“Family isn’t a word, it’s a sentence.” And this isn’t simply a film; it’s a stylized experiment.
What a film! I mustn’t eulogize it, I know, but when the number of good films these days has dwindled to single digits, this is like oxygen on the moon.
It’s a fairly simple story. Told like most simple stories are - straight out of a book. Royal Tenenbaum is a wealthy barrister with three precocious kids and an equally prodigious wife. Expelled from his offices of husband and father because of his reprehensible ways, Royal is forced to live in the Lindberg Palace Hotel for twenty years, and loses all contact with his family. In the meanwhile, the kids have all grown up and are not doing as well as they’d be expected to, what with their history and all.
Richie Tenebaum (Luke Wilson), who as a child won three National Tennis Championships in a row; Chas Tenebaum (Ben Stiller), who earned his lucre buying real estate and selling his own breed of Dalmatian mice; and Margot Tenebaum (Gwyneth Paltrow), a playwright who won the Braverman Grant of $40,000…in the ninth grade - all three have somehow lost their lustre and are snared in their own discontent. When Royal is informed of a likely engagement between his wife and her accountant, Henry Sherman (Danny Glover), he fakes a fatal illness to redeem his rank in the household. With one son that wants him back, another that wants him out, and an indifferent daughter, Royal is reminded of his failings as a father, and tries making up.
Director Wes Anderson had already created before a similar film called “Rushmore”, so he simply had to extend the theme to an entire family of four with this effort. Having co-written the script with actor Owen Wilson (who plays Eli Cash, Richie’s childhood crony), Anderson has crafted a picture that projects a dysfunctional family with all the awe-inspiring elements obvious to an exhibition. Muted colour tones and a daisy-chained score of aging rock songs dull all sharp edges, so no notion is incredible, no sight extraordinary in itself. You won’t blink at the Dalmatian mice, won’t think twice about Margot’s obsession with cigarettes or Richie’s obsession with Margot, and you will only raise an eyebrow at Chas and his two sons clothed in Adidas jumpsuits. Always.

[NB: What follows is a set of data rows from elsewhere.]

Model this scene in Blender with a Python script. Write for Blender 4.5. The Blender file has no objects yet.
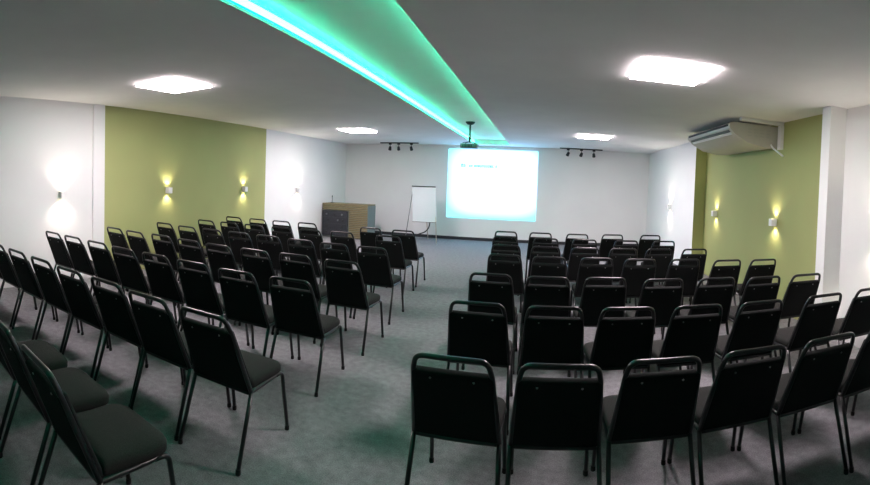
import bpy, bmesh, math, random
from mathutils import Vector, Matrix
random.seed(4)
PI = math.pi
scene = bpy.context.scene
C = scene.collection
CAMZ = 1.644
CEIL = 2.744
YF = 12.93          # projection wall
YN = -3.6           # wall behind the camera
XL = -5.99
XR = 3.35
XC = 3.11
NAMES = {}

# ------------------------------------------------------------------ helpers
def setp(o, **k):
    for a, v in k.items():
        o[a] = v
    return o

def link(name, me, mat=None, parent=None, smooth=False):
    o = bpy.data.objects.new(name, me)
    C.objects.link(o)
    if mat is not None:
        for m in (mat if isinstance(mat, (list, tuple)) else [mat]):
            me.materials.append(m)
    if smooth:
        for p in me.polygons:
            p.use_smooth = True
    if parent is not None:
        o.parent = parent
    return o

def obj(name, bm, mat, parent=None, smooth=False, sharp=None):
    me = bpy.data.meshes.new(name)
    bmesh.ops.recalc_face_normals(bm, faces=bm.faces)
    bm.to_mesh(me); bm.free()
    o = link(name, me, mat, parent, smooth)
    if smooth and sharp:
        me.set_sharp_from_angle(angle=math.radians(sharp))
    return o

def thing(name, label, cat, loc=(0, 0, 0), rz=0, group=None):
    o = bpy.data.objects.new(name, None)
    C.objects.link(o)
    o.location = loc
    o.rotation_euler = (0, 0, rz)
    o.empty_display_size = 0.1
    o['label'] = label; o['category'] = cat
    if group:
        o['group'] = group
    return o

def struct(o):
    o['kind'] = 'structure'
    return o

def box(bm, x0, x1, y0, y1, z0, z1, bev=0, M=None, mi=0):
    r = bmesh.ops.create_cube(bm, size=1)
    vs = r['verts']
    for v in vs:
        v.co = Vector(((x0 + x1) / 2 + v.co.x * (x1 - x0), (y0 + y1) / 2 + v.co.y * (y1 - y0), (z0 + z1) / 2 + v.co.z * (z1 - z0)))
    fs = set(f for v in vs for f in v.link_faces)
    for f in fs:
        f.material_index = mi
    if bev:
        es = set(e for v in vs for e in v.link_edges)
        g = bmesh.ops.bevel(bm, geom=list(es), offset=bev, segments=2, affect='EDGES', profile=.5)
        vs = list(set(g['verts']) | set(v for f in g['faces'] for v in f.verts) | set(v for v in vs if v.is_valid))
    if M is not None:
        for v in set(vs):
            v.co = M @ v.co
    return vs

def fillet(pts, r, n=5):
    pts = [Vector(p) for p in pts]
    out = [pts[0]]
    for i in range(1, len(pts) - 1):
        a, b, c = pts[i - 1], pts[i], pts[i + 1]
        rr = r[i - 1] if isinstance(r, (list, tuple)) else r
        d1 = (a - b); d2 = (c - b)
        t = min(rr, d1.length * .49, d2.length * .49)
        p = b + d1.normalized() * t
        q = b + d2.normalized() * t
        for k in range(n + 1):
            u = k / n
            out.append(p * (1 - u) ** 2 + b * 2 * u * (1 - u) + q * u * u)
    out.append(pts[-1])
    return out

def tube(bm, pts, r, n=8, cap=True):
    pts = [Vector(p) for p in pts]
    rings = []
    up = None
    for i, p in enumerate(pts):
        if i == 0:
            t = pts[1] - p
        elif i == len(pts) - 1:
            t = p - pts[i - 1]
        else:
            t = (pts[i + 1] - p).normalized() + (p - pts[i - 1]).normalized()
        t.normalize()
        if up is None:
            a = Vector((1, 0, 0)) if abs(t.x) < .8 else Vector((0, 1, 0))
            up = t.cross(a).normalized()
        else:
            up = (up - t * up.dot(t)).normalized()
        s = t.cross(up).normalized()
        rr = r[i] if isinstance(r, (list, tuple)) else r
        rings.append([bm.verts.new(p + (up * math.cos(2 * PI * k / n) + s * math.sin(2 * PI * k / n)) * rr) for k in range(n)])
    for a, b in zip(rings, rings[1:]):
        for k in range(n):
            bm.faces.new((a[k], a[(k + 1) % n], b[(k + 1) % n], b[k]))
    if cap:
        bm.faces.new(rings[0][::-1]); bm.faces.new(rings[-1])

def lathe(bm, prof, n=16, M=None):
    rings = []
    for (r, z) in prof:
        ring = []
        for k in range(n):
            co = Vector((r * math.cos(2 * PI * k / n), r * math.sin(2 * PI * k / n), z))
            ring.append(bm.verts.new(M @ co if M is not None else co))
        rings.append(ring)
    for a, b in zip(rings, rings[1:]):
        for k in range(n):
            bm.faces.new((a[k], a[(k + 1) % n], b[(k + 1) % n], b[k]))
    bm.faces.new(rings[0][::-1]); bm.faces.new(rings[-1])

def prism(bm, poly, z0, z1, M=None, mi=0):
    a = [bm.verts.new((p[0], p[1], z0)) for p in poly]
    b = [bm.verts.new((p[0], p[1], z1)) for p in poly]
    fs = [bm.faces.new(a[::-1]), bm.faces.new(b)]
    n = len(poly)
    for k in range(n):
        fs.append(bm.faces.new((a[k], a[(k + 1) % n], b[(k + 1) % n], b[k])))
    for f in fs:
        f.material_index = mi
    if M is not None:
        for v in a + b:
            v.co = M @ v.co
    return fs

def round_poly(pts, rad, n=5):
    """rounded closed 2-D polygon"""
    out = []
    m = len(pts)
    for i in range(m):
        a = Vector((*pts[i - 1], 0)); b = Vector((*pts[i], 0)); c = Vector((*pts[(i + 1) % m], 0))
        r = rad[i]
        p = b + (a - b).normalized() * r
        q = b + (c - b).normalized() * r
        for k in range(n + 1):
            u = k / n
            w = p * (1 - u) ** 2 + b * 2 * u * (1 - u) + q * u * u
            out.append((w.x, w.y))
    return out

def cushion(bm, outline, layers, mapf):
    """outline: 2-D loop; layers: (inset scale, height); mapf(x, y, h) -> 3-D"""
    cx = sum(p[0] for p in outline) / len(outline); cy = sum(p[1] for p in outline) / len(outline)
    xs = max(abs(p[0] - cx) for p in outline); ys = max(abs(p[1] - cy) for p in outline)
    rings = []
    for (ins, h) in layers:
        sx = (xs - ins) / xs; sy = (ys - ins) / ys
        rings.append([bm.verts.new(mapf(cx + (p[0] - cx) * sx, cy + (p[1] - cy) * sy, h)) for p in outline])
    n = len(outline)
    for a, b in zip(rings, rings[1:]):
        for k in range(n):
            bm.faces.new((a[k], a[(k + 1) % n], b[(k + 1) % n], b[k]))
    bm.faces.new(rings[0][::-1]); bm.faces.new(rings[-1])

# ------------------------------------------------------------------ materials
def mat(name, col, rough=.6, metal=0, spec=None, noise=None, bump=None, emit=None, sheen=0):
    m = bpy.data.materials.new(name); m.use_nodes = True
    nt = m.node_tree; N = nt.nodes; L = nt.links
    b = N['Principled BSDF']
    b.inputs['Base Color'].default_value = (*col, 1)
    b.inputs['Roughness'].default_value = rough
    b.inputs['Metallic'].default_value = metal
    if spec is not None:
        b.inputs['Specular IOR Level'].default_value = spec
    if sheen:
        b.inputs['Sheen Weight'].default_value = sheen
    tc = N.new('ShaderNodeTexCoord')
    if noise:
        sc, amt, *rest = noise
        nz = N.new('ShaderNodeTexNoise'); nz.inputs['Scale'].default_value = sc
        nz.inputs['Detail'].default_value = rest[0] if rest else 4
        L.new(tc.outputs['Object'], nz.inputs['Vector'])
        mr = N.new('ShaderNodeMapRange')
        mr.inputs['From Min'].default_value = .3; mr.inputs['From Max'].default_value = .7
        mr.inputs['To Min'].default_value = 1 - amt; mr.inputs['To Max'].default_value = 1 + amt
        L.new(nz.outputs['Fac'], mr.inputs['Value'])
        mx = N.new('ShaderNodeVectorMath'); mx.operation = 'SCALE'
        mx.inputs[0].default_value = col
        L.new(mr.outputs['Result'], mx.inputs['Scale'])
        L.new(mx.outputs['Vector'], b.inputs['Base Color'])
    if bump:
        sc, st = bump
        nz = N.new('ShaderNodeTexNoise'); nz.inputs['Scale'].default_value = sc
        nz.inputs['Detail'].default_value = 3
        L.new(tc.outputs['Object'], nz.inputs['Vector'])
        bp = N.new('ShaderNodeBump'); bp.inputs['Strength'].default_value = st
        bp.inputs['Distance'].default_value = .01
        L.new(nz.outputs['Fac'], bp.inputs['Height'])
        L.new(bp.outputs['Normal'], b.inputs['Normal'])
    if emit:
        b.inputs['Emission Color'].default_value = (*emit[0], 1)
        b.inputs['Emission Strength'].default_value = emit[1]
    return m

def S(r, g, b):
    f = lambda v: (v / 255 / 12.92) if v <= 10 else ((v / 255 + .055) / 1.055) ** 2.4
    return (f(r), f(g), f(b))

M = {}
M['white_wall'] = mat('white plaster', (.80, .80, .80), .8, noise=(1.3, .02), bump=(60, .08))
M['green_wall'] = mat('olive green paint', (.37, .39, .16), .75, noise=(1.1, .04), bump=(60, .08))
M['ceiling'] = mat('ceiling plaster', (.80, .80, .79), .9, noise=(2.0, .03), bump=(30, .1))
M['black_base'] = mat('dark baseboard', (.025, .028, .035), .5, noise=(8, .1))
M['fabric'] = mat('black woven fabric', (.007, .008, .008), .9, noise=(260, .35), bump=(420, .25), spec=.2)
M['seat_fabric_lit'] = mat('charcoal woven seat fabric', (.024, .024, .023), .95, noise=(240, .35), bump=(420, .3), spec=.2)  # lighter than the back pad: light falling on the seat is in the colour
M['tube'] = mat('black painted steel tube', (.012, .013, .014), .28, noise=(30, .1))
M['rubber'] = mat('black rubber', (.015, .015, .015), .8, noise=(60, .1))
M['screw'] = mat('steel screw', (.4, .4, .4), .35, metal=1, noise=(60, .05))
M['offwhite'] = mat('off-white plastic', (.46, .45, .38), .45, noise=(6, .03))
M['louver'] = mat('pale louvre plastic', (.85, .88, .86), .3, noise=(6, .02))
M['slot'] = mat('dark slot', (.02, .02, .02), .7, noise=(10, .1))
M['white_pl'] = mat('white plastic', (.8, .8, .8), .4, noise=(10, .02))
M['black_metal'] = mat('black metal', (.015, .017, .02), .45, noise=(20, .1))
M['grey_metal'] = mat('grey metal', (.22, .23, .24), .4, metal=.6, noise=(20, .05))
M['board'] = mat('white dry-erase board', (.66, .74, .78), .22, noise=(3, .02))
M['rack'] = mat('black rack face', (.02, .022, .03), .4, noise=(12, .2))
M['wood'] = mat('pale wood leg', (.55, .48, .40), .55, noise=(14, .15))
M['cab_side'] = mat('grey green laminate', (.16, .19, .18), .6, noise=(5, .05))

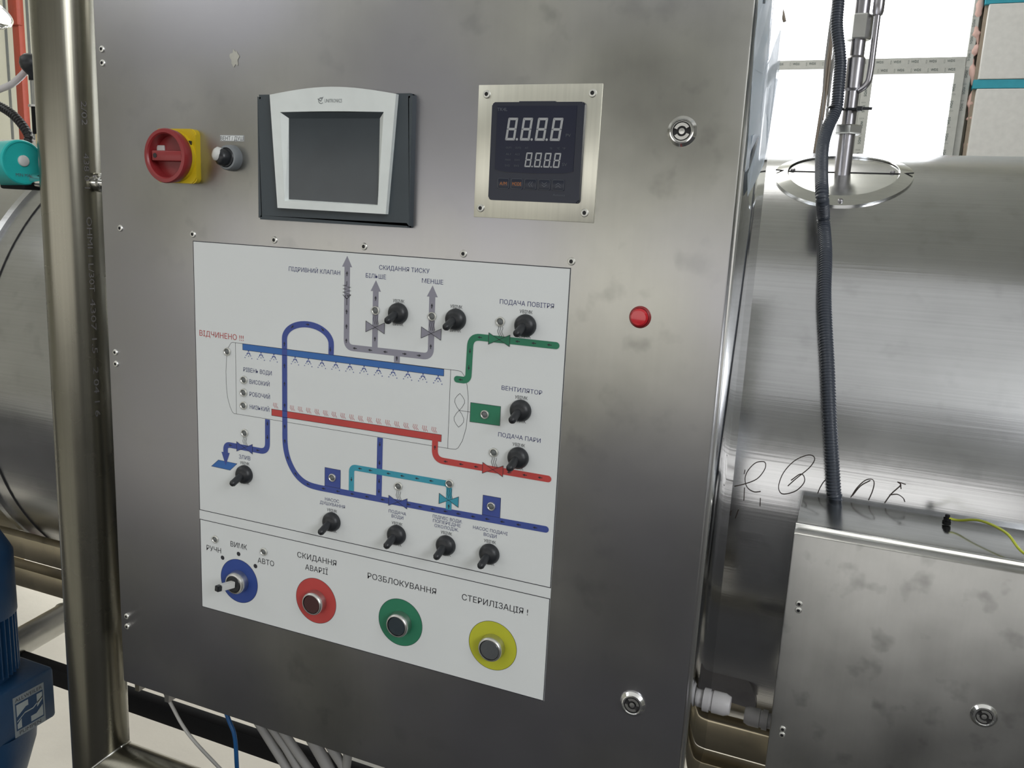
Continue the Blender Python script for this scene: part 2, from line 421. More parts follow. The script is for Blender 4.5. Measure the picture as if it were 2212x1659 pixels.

Every disparity nailed to the script is sound, yet the humour they invent is restrained in its roles. And the odd bit is, even with dysphoria as the universal emotion here, the tension accumulated is vented in the unlikeliest methods. And who would believe that this cast, prominent for their history in comedies, could carry on for the most part in somber getups. Worth a look-see!